After a failover, data is not automatically synchronized from the disaster recovery site to the production site, and protection is disabled for protected instances. To start data synchronization from the disaster recovery site to the production site, perform a reverse reprotection.
- Failover is a high-risk operation. After a failover, services are started at the disaster recovery site. At this time, you must ensure that production site services are stopped. Otherwise, services may be conflicted or interrupted and data may be damaged because both sites are providing services. If you just want to verify and analyze the disaster recovery site data, perform disaster recovery drills instead.
- During a failover in a V2C scenario, an ECS used for system conversion will be created, with a name suffix VMwareToCloud. Do not perform any operation on this ECS. Or, the failover may fail. This ECS will be automatically deleted after the failover is complete.
- If NIC switchover is enabled, after a failover, SDRS automatically stops the production site server and changes the server status to Planned stop. If NIC switchover is disabled, the production site server status remains unchanged before and after a failover.
- After a failover, the production site server stops providing services. Or, new data will be overwritten after a reverse synchronization.
Prerequisites
- Initial synchronization is completed for the protected instance, and the status of the protected instance is Synchronization finished or Failover failed.
- Protected instance services are running at the production site.
- All services on production site server are stopped, and all data has been flushed to disks.
Precautions
During a failover, a primary NIC is configured for each disaster recovery site server.

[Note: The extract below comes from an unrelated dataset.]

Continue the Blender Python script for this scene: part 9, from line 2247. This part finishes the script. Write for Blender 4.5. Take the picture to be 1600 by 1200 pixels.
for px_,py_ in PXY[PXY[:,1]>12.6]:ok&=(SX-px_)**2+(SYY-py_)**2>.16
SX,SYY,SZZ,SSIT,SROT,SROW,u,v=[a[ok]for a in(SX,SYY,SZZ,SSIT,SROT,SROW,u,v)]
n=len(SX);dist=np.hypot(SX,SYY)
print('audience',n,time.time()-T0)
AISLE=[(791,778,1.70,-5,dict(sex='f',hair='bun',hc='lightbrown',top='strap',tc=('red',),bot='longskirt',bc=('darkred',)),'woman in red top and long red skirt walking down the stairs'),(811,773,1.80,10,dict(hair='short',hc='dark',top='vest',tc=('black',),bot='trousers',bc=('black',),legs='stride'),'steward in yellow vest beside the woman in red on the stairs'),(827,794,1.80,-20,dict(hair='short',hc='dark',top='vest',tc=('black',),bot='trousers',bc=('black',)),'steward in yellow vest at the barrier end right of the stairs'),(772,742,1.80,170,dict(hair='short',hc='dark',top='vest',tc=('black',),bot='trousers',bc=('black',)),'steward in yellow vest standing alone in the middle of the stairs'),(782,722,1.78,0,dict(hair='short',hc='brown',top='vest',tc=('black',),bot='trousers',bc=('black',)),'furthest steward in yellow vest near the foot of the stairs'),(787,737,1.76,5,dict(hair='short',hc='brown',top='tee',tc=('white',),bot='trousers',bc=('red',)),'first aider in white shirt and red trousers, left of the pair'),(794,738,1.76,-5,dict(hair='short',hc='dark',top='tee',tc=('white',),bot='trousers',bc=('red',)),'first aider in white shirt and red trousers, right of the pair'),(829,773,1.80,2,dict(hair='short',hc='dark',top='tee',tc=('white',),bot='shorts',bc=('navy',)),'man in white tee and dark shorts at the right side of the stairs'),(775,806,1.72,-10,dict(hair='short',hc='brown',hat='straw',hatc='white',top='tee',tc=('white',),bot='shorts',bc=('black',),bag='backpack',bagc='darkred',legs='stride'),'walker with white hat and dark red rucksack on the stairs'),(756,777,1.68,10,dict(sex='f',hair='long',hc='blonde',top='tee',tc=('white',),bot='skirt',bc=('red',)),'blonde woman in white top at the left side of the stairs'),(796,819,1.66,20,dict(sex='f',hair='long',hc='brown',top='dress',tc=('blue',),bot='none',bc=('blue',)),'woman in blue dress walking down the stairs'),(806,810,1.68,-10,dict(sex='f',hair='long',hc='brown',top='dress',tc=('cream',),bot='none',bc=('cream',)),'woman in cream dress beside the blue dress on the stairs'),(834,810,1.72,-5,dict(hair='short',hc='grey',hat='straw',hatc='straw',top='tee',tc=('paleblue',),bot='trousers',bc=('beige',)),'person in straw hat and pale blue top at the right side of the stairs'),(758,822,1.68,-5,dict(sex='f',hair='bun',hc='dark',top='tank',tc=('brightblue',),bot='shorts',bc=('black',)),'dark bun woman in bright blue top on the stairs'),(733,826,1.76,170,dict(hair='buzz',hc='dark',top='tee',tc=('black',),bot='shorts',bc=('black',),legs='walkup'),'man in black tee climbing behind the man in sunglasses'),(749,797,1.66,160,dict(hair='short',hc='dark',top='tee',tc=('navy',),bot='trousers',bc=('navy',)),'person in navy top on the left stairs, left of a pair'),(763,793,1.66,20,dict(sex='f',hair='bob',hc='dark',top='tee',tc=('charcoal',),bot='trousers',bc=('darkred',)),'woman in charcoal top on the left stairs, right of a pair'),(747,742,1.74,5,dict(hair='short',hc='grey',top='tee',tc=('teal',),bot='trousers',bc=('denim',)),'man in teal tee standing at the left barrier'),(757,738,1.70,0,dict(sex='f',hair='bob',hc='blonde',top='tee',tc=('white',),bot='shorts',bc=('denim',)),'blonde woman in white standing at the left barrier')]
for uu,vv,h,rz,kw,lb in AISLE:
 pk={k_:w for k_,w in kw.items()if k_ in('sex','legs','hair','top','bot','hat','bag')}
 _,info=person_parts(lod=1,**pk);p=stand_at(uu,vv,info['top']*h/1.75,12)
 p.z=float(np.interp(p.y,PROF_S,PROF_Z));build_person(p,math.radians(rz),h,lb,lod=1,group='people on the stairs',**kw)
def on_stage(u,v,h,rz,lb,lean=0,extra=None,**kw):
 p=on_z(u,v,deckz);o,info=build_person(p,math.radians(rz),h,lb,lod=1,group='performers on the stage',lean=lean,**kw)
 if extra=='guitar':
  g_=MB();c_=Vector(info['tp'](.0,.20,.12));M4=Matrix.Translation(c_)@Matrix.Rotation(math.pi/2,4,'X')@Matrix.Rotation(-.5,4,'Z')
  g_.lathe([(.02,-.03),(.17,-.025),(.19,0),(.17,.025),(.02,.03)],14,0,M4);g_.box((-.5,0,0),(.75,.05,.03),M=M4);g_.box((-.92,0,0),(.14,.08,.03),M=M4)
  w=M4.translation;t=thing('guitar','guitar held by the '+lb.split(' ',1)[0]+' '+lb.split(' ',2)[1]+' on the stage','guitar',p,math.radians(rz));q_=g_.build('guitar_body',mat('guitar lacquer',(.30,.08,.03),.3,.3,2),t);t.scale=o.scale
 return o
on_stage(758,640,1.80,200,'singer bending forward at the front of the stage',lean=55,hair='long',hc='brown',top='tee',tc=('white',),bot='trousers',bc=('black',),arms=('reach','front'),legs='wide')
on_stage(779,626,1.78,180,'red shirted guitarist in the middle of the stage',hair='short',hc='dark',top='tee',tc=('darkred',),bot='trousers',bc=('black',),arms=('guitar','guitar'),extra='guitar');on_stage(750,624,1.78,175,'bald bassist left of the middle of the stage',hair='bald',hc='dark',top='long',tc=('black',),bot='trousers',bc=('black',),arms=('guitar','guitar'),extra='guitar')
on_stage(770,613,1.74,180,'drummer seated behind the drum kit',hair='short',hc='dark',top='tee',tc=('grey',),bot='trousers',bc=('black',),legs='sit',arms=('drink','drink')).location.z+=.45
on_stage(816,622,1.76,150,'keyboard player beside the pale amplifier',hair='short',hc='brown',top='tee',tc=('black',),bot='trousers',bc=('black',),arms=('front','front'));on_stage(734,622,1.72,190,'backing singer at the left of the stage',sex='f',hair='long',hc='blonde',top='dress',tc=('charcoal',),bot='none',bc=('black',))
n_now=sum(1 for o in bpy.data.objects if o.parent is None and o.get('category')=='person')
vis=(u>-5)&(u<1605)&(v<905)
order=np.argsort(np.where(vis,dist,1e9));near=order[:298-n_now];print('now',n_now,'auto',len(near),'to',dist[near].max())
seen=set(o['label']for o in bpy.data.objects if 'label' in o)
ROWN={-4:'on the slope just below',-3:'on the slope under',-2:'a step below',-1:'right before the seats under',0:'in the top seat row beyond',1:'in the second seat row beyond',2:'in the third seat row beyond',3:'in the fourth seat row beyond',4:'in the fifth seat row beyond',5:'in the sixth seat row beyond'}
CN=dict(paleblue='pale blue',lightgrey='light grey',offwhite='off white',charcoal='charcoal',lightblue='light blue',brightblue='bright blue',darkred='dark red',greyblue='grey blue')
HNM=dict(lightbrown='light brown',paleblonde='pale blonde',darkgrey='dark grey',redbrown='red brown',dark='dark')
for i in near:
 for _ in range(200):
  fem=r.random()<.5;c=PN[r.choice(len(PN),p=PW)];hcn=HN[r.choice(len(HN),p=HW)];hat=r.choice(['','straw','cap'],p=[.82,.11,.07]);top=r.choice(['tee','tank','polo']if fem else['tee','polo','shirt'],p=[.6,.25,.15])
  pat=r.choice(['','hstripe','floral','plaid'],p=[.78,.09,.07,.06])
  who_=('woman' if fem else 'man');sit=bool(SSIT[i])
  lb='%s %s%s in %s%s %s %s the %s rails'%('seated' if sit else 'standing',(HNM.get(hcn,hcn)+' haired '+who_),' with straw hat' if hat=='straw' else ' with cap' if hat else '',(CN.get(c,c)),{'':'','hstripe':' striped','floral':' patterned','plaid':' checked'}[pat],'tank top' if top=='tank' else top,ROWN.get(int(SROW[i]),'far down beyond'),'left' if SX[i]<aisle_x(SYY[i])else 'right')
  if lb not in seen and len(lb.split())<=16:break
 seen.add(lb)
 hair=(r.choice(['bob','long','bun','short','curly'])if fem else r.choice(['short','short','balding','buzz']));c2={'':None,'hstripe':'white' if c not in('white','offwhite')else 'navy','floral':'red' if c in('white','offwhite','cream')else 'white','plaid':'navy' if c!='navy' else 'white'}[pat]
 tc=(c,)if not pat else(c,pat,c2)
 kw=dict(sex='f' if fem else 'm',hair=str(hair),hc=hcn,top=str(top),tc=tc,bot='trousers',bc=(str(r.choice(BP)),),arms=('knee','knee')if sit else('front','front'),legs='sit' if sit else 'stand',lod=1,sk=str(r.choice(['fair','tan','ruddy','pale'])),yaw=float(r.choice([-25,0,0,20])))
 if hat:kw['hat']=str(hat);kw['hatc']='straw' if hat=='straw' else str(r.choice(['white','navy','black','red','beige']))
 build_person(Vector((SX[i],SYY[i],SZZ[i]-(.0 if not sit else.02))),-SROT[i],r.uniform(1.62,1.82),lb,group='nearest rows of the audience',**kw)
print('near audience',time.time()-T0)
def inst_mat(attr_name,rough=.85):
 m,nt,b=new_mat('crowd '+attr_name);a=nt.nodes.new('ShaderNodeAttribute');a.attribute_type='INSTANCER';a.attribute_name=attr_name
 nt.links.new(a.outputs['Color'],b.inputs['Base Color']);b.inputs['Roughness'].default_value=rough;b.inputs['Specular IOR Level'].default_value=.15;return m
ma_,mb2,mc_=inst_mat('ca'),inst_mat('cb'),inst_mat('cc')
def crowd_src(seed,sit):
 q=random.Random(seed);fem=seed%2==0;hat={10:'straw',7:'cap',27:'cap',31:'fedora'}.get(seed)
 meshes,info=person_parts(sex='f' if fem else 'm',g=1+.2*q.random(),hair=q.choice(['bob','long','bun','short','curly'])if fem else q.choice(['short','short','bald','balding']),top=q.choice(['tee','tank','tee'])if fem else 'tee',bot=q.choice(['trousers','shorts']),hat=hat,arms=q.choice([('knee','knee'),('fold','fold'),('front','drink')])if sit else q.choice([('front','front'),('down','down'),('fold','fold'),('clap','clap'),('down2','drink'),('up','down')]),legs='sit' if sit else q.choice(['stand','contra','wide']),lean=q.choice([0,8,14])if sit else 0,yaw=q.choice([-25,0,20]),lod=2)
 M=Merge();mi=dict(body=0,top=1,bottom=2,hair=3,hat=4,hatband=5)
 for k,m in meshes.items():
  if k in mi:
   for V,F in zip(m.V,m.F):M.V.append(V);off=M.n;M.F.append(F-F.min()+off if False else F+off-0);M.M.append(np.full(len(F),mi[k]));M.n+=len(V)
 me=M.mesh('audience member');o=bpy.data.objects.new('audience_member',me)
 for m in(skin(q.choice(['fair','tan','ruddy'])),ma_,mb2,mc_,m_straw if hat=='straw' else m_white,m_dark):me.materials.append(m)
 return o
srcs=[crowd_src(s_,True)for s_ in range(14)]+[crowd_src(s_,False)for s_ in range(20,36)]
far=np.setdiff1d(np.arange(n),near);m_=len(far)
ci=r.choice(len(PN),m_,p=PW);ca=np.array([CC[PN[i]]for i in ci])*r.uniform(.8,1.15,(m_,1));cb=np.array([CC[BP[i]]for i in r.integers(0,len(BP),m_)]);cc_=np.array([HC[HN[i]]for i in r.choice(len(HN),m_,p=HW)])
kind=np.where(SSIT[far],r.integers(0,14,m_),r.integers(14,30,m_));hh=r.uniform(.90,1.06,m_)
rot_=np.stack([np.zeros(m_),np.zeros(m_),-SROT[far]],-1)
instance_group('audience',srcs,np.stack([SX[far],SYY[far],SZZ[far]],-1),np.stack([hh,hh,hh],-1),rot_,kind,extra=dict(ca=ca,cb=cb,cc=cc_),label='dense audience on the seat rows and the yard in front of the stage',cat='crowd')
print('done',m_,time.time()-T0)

If a production site server uses a secondary NIC, you need to manually bind a secondary NIC for the corresponding disaster recovery site server on the server details page.
Procedure
- Log in to the management console.
- Click Service List and choose Storage > Storage Disaster Recovery Service.
The Storage Disaster Recovery Service page is displayed.
- Choose Asynchronous Replication. In the right pane, locate the replica pair housing the protected instance you want to perform a failover and click the number in the Protected Instances column.
The Protection Groups tab page is displayed.
- In the navigation tree, choose the target protection group.
The protection group details page is displayed.
- In the Protected Instances area, locate the target protected instance, and click Execute Failover in the Operation column.
- Configure the disaster recovery site server.
- Click Next. On the displayed page, confirm the disaster recovery server information and click Submit.
- The protected instance status changes to Executing failover. After the failover is complete, the status changes to Failover completed.